A unified concept of effective one component plasma for hot dense plasmas

TL;DR

This paper introduces a unified effective one component plasma (eOCP) model for hot dense plasmas, validated through molecular dynamics simulations, which accurately captures structural, dynamical, and thermodynamic properties.

Contribution

It develops a unified eOCP framework that combines short-range structure and screening effects, improving modeling of hot dense plasmas over existing separate models.

Findings

The eOCP accurately reproduces plasma structure and relaxation timescales.

The model aligns with experimental observations in x-ray Thomson scattering.

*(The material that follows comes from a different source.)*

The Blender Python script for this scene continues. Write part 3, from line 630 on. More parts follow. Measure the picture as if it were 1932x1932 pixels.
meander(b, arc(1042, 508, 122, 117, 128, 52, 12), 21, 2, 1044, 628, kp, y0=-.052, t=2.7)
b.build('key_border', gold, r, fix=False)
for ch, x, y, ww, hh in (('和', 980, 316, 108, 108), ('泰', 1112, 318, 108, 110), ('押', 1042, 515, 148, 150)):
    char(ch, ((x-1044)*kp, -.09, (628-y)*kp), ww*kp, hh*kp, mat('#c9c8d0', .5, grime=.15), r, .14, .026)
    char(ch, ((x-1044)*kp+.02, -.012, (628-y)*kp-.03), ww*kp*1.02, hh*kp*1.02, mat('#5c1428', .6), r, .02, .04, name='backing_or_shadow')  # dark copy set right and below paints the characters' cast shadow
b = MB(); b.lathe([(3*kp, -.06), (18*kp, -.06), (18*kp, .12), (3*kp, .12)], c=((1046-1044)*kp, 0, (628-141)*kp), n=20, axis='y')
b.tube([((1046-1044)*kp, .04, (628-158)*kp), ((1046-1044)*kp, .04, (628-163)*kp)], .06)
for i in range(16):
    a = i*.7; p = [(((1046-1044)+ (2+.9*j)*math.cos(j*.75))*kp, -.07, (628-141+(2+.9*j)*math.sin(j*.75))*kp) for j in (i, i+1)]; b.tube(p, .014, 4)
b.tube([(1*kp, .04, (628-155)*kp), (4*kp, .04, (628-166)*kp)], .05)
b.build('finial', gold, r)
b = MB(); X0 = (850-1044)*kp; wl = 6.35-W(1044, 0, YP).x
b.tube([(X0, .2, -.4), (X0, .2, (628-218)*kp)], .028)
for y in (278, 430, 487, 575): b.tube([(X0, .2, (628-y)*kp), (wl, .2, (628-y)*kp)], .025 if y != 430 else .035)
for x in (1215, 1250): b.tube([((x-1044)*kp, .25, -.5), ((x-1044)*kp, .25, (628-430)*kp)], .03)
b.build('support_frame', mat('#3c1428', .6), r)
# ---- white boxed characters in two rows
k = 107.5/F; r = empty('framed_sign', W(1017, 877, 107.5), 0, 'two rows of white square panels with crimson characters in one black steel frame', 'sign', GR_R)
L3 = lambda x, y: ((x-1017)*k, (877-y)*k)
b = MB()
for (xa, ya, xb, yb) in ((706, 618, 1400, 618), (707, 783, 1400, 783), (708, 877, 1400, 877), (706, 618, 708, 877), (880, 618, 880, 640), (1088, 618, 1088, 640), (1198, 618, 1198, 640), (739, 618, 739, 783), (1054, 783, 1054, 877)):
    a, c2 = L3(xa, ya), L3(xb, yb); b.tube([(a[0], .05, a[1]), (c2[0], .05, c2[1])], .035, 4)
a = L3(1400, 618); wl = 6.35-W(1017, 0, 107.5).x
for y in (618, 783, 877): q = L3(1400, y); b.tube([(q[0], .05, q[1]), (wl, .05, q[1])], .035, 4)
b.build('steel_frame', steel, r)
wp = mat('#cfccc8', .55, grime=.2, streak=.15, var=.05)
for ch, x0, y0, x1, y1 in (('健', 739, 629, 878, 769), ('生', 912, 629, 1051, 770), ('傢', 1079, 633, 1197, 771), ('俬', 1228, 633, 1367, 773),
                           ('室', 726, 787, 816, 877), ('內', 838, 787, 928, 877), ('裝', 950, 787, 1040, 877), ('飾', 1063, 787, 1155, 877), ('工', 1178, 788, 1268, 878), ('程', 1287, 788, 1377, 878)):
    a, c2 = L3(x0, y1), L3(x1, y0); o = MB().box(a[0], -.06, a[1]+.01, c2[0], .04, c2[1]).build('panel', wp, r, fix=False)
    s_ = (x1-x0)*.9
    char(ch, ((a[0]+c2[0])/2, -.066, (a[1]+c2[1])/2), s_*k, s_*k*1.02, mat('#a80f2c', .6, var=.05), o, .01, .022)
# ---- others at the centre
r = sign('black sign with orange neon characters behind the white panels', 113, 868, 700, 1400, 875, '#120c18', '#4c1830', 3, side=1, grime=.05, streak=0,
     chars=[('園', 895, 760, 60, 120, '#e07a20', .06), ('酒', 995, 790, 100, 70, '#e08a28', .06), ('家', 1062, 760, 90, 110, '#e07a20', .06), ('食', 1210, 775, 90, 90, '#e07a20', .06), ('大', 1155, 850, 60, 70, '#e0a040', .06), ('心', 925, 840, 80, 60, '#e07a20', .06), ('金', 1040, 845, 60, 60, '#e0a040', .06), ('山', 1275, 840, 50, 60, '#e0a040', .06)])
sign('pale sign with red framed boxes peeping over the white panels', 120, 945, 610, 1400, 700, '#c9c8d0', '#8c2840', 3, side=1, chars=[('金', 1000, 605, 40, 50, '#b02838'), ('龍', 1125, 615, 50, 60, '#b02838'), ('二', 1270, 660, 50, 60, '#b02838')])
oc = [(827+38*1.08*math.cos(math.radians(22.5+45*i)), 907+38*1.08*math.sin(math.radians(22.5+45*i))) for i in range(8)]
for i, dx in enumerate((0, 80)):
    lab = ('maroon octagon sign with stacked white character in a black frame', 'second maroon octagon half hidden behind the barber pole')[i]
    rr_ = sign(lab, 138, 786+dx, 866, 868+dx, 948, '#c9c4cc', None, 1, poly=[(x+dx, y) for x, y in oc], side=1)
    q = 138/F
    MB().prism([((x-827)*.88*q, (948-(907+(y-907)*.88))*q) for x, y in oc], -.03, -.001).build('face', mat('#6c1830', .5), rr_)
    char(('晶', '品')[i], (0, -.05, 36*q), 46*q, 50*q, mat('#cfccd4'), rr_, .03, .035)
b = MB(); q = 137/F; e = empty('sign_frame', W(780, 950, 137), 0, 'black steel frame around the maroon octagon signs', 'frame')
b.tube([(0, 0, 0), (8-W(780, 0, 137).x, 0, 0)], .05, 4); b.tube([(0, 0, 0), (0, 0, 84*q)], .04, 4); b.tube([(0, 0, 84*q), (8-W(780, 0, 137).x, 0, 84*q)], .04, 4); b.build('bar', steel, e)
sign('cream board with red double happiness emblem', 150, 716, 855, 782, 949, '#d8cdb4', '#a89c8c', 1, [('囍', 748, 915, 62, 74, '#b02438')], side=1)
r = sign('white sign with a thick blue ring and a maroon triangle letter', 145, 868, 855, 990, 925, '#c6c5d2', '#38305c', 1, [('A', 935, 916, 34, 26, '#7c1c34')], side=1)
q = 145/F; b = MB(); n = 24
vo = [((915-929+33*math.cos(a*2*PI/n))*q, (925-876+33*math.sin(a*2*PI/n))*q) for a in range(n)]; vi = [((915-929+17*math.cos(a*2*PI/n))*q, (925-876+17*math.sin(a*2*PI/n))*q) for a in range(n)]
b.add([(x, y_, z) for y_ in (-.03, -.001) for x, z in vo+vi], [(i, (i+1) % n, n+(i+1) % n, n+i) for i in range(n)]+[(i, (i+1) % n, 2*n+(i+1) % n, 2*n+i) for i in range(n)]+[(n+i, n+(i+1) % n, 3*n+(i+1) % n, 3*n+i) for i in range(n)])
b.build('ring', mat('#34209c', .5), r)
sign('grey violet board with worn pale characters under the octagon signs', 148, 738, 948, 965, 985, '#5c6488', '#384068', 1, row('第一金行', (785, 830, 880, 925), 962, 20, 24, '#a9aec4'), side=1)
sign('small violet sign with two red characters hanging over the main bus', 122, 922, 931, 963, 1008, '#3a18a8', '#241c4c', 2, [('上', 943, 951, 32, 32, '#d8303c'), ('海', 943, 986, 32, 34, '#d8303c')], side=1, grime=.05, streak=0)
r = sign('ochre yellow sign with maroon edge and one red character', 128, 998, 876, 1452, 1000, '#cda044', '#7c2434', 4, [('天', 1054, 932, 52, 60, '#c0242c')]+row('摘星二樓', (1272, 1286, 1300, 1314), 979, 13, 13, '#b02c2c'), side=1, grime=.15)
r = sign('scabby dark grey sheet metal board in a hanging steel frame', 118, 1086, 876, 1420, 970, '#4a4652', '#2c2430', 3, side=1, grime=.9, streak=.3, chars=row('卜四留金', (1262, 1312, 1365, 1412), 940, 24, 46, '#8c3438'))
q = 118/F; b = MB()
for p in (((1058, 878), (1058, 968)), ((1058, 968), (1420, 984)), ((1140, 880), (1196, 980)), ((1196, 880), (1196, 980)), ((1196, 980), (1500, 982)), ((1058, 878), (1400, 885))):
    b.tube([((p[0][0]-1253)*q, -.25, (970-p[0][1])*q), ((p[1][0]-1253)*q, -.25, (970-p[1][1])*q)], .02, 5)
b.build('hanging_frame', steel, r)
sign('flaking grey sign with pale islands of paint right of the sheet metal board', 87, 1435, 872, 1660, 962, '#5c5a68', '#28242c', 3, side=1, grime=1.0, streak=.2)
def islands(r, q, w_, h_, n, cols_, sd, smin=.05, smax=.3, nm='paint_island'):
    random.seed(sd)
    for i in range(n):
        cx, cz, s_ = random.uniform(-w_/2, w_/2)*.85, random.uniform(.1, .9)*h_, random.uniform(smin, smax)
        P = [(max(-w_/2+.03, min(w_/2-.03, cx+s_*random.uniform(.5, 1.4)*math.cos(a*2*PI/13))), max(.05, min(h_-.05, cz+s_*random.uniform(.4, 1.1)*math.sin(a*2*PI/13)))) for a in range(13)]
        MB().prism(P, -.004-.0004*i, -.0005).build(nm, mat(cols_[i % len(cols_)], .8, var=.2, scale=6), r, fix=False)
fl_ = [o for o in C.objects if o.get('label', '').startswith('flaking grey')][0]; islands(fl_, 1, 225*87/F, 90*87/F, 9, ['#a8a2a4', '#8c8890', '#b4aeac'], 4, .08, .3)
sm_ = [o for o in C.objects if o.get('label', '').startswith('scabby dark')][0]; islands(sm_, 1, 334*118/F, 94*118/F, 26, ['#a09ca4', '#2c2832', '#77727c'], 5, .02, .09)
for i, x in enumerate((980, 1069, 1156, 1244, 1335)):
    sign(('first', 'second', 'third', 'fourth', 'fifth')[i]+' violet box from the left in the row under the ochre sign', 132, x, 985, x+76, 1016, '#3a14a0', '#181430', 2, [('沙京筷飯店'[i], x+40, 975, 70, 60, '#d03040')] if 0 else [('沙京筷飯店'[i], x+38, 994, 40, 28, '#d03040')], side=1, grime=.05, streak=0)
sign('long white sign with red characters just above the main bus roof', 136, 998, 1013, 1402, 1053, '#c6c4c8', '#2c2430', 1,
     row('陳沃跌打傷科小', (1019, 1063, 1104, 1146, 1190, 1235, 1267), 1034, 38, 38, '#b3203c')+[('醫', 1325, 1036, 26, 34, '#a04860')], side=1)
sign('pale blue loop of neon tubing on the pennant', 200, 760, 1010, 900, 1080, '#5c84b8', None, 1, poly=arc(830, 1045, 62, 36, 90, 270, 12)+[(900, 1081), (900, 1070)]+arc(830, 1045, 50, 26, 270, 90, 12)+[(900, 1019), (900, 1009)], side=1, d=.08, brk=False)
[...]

It provides a reliable basis for calculating plasma properties like equation of state.

Abstract

Orbital-free molecular dynamics simulations are used to benchmark two popular models for hot dense plasmas: the one component plasma (OCP) and the Yukawa model. A unified concept emerges where an effective OCP (eOCP) is constructed from the short-range structure of the plasma. An unambiguous ionization and the screening length can be defined and used for a Yukawa system, which reproduces the long range structure with finite compressibility. Similarly, the dispersion relation of longitudinal waves is consistent with the screened model at vanishing wavenumber but merges with the OCP at high wavenumber. Additionally, the eOCP reproduces the overall relaxation timescales of the correlation functions associated with ionic motion. In the hot dense regime, this unified concept of eOCP can be fruitfully applied to deduce properties such as the equation of state, ionic transport coefficients, and the ion feature in x-ray Thomson scattering experiments.